Когда Поллукс возвращается с победой, скорбные чувства отступают и начинается праздничный дивертисмент — выход атлетов, танцы. Рамо находит и здесь нужные выразительные средства, но драматическая цельность акта — вполне независимо от воли композитора — нарушается таким развитием действия. По существу в подобных сценах вступает в силу не принцип музыкально-драматического движения, а принцип сюиты. И Рамо, надо полагать, на время откладывал оружие оперного драматурга, возвращаясь к давно испытанной сюитности, как это и требовалось развитием фабулы.
Во втором акте преобладает торжественно-гимническое начало при большой общей репрезентативности. Эффектна сцена жертвоприношения с возгласами жреца «Трепещите, смертные!» на фоне бурного оркестрового сопровождения. Героична партия Поллукса (высокий бас), взывающего к Юпитеру. Но все же тут не обходится без дивертисмента. Чтобы Поллукс не стремился в Аид спасать Кастора, Геба по требованию Юпитера пытается соблазнить его небесными Радостями: акт заканчивается этим легким гедонистическим балетом.
Третий акт, как обычно тогда на французской сцене, кульминационный в пятиактной композиции. Драма разыгрывается у входа в Аид. На этот раз не возникает и мысли о дивертисменте. Все сосредоточено на едином драматическом развитии, и напряжение неуклонно нарастает от начала к концу акта. Поллукс стремится в Аид к Кастору, Феба удерживает его, а появившаяся Телаира, напротив, побуждает к подвигу ради спасения Кастора. Демоны и чудовища вырываются из Аида, чтобы устрашить Поллукса. Это еще обостряет борьбу Фебы и Телаиры за Поллукса. Тем не менее он вступает в борьбу с демонами, побеждает их с помощью Меркурия и вместе с ним опускается в подземное царство. Музыкальное развитие в этом акте идет очень целеустремленно при значительном единстве тематического материала. Действуют простые, резкие, мощные выразительные силы, определившиеся с самого начала акта, в сцене Фебы со спартанцами (она умоляет их удержать Поллукса), где ее сольные выступления (сперва в G-dur, затем в g-moll) чередуются с их хоровыми. По типу музыки эта сцена близка оперным заклинаниям: тяжело ниспадающие в ровном движении аккордовые звуки, резкость чеканной декламации, элементарная сила и «роковая» статика (пример 64).
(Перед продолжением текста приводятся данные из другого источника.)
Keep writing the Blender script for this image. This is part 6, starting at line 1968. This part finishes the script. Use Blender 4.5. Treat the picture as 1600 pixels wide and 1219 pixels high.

Сцены столкновений и борьбы героев у входа в Аид — в основном речитативные, иногда с перерастанием в ариозные фраг-
менты. Патетическое ариозо Телаиры, взывающей к Поллуксу, носит героический характер и по своему облику подчинено тематизму всего акта. Сцена с демонами отличается неуклонной, непреодолимой ровностью движения, причем восклицания героев непосредственно напоминают самое начало третьего акта. Героическая решимость Поллукса выражена в широких и звонких фанфарах его партии (пример 65). В стремительной пляске демонов (она имеет отнюдь не дивертисментное, а драматическое значение) последовательно проведен тот же принцип ровного движения по гармоническим звукам, охватывающего на этот раз огромный диапазон и пронизывающего собой всю оркестровую ткань (пример 66). Последний хор демонов в наибольшей степени близок всевозможным вещаниям оракулов на оперной сцене. При быстром движении роковое бесстрастие и холодное оцепенение переданы мерными, как удары молота, созвучиями низких голо- • сов, ровными аккордами сопровождения (пример 67). Когда Поллукс исчезает в Аиде, это оцепенение нарушается. Однако в небольшом ариозо отчаявшейся Фебы еще слышатся отголоски происшедшего. Ниспадающие аккордовые пассажи, теперь разорванные, ломаные, проходят в партии оркестра, как отдельные содрогания. Короткое инструментальное заключение акта целиком основано на ровном движении по гармоническим звукам.
Подобной цельности, выдержанной на большом протяжении, мы не найдем ни во французской, ни тем более в итальянской опере того времени. Сюитное мышление здесь полностью преодолено, хотя вершина драматического напряжения еще не отмечена высшей силой выразительности. Надгробный хор из первого акта по музыке много сильнее борьбы у входа в Аид: там воплощена сосредоточенная эмоция, здесь музыка идет за действием.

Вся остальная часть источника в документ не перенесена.